SMB can be configured better when accessing from a windows machine, making it a seemless experience, when one can find the right way to write a config file, took me ages… and users management and permissions… FUBAR i think best covers it…
so i’ve been looking for a way to give my vm direct access to parts of the zfs pool… but yeah not really easy it seems… if i want to be able to access it from others vm’s also and from my host OS.
yeah i don’t think you gain anything from running zfs on zfs either… aside from twice the overhead in performance loss if not more.
i do set my vm’s to CoW or qcow2 or whatever its called in proxmox, not sure if that is a mistake actually… i mean the vm has no connection aside from data storage to the pool below, so if it copies something it will basically be able to destroy the data i suppose… or make write holes… not sure… tho
maybe i should do a test of that in the near future.
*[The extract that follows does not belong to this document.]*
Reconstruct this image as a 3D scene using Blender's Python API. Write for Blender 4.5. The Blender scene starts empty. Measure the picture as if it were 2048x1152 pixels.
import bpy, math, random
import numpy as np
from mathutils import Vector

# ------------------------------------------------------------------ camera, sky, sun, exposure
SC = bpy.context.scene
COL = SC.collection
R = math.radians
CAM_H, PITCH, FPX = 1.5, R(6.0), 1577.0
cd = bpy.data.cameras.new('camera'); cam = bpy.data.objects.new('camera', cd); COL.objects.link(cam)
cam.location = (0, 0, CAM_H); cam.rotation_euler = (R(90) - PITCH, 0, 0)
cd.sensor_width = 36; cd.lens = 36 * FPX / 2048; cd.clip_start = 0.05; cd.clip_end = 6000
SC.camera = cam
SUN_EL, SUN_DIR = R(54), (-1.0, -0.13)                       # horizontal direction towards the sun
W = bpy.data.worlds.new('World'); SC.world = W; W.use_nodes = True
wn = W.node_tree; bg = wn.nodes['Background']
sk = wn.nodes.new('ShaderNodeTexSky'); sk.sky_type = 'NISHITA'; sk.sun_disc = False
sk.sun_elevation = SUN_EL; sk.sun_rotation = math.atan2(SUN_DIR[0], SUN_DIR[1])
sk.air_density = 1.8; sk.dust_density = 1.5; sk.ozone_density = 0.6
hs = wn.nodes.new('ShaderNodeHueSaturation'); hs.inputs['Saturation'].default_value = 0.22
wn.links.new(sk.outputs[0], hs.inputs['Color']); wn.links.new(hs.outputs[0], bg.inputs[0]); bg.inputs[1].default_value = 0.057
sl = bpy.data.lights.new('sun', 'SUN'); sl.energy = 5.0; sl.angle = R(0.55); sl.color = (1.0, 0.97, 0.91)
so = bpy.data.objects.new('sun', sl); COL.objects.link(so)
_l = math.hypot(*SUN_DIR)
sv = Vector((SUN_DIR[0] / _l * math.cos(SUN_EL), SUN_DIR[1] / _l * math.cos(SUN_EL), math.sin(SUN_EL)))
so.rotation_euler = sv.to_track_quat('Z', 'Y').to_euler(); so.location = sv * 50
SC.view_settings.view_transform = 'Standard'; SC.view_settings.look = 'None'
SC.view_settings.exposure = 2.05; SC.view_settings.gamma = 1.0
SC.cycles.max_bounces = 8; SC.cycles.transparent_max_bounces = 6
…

i should really look in to finding a way to get my storagenode onto a vm and keep the storagenode data directly on the pool… but who has the time
Same here, it may take a while after the restart for the numbers to be corrected though. Just keep it running after the restart and it should fix itself.
if it was somebody else i would have assumed it to be a bit flip… i haven’t … had… [checks]
wow yeah mine is also so far off it’s not even funny…
NAME USED AVAIL REFER MOUNTPOINT
tank/storagenodes 9.13T 12.0T 30.6K /tank/storagenodes
and log says Available Space": 7359872049131
and uptime is 145h
thats a pretty big deviation…
we should really have some sort of alert that people can set so the node can tell us there is a problem with it… setting individual alerts for all of this stuff would be a nightmare.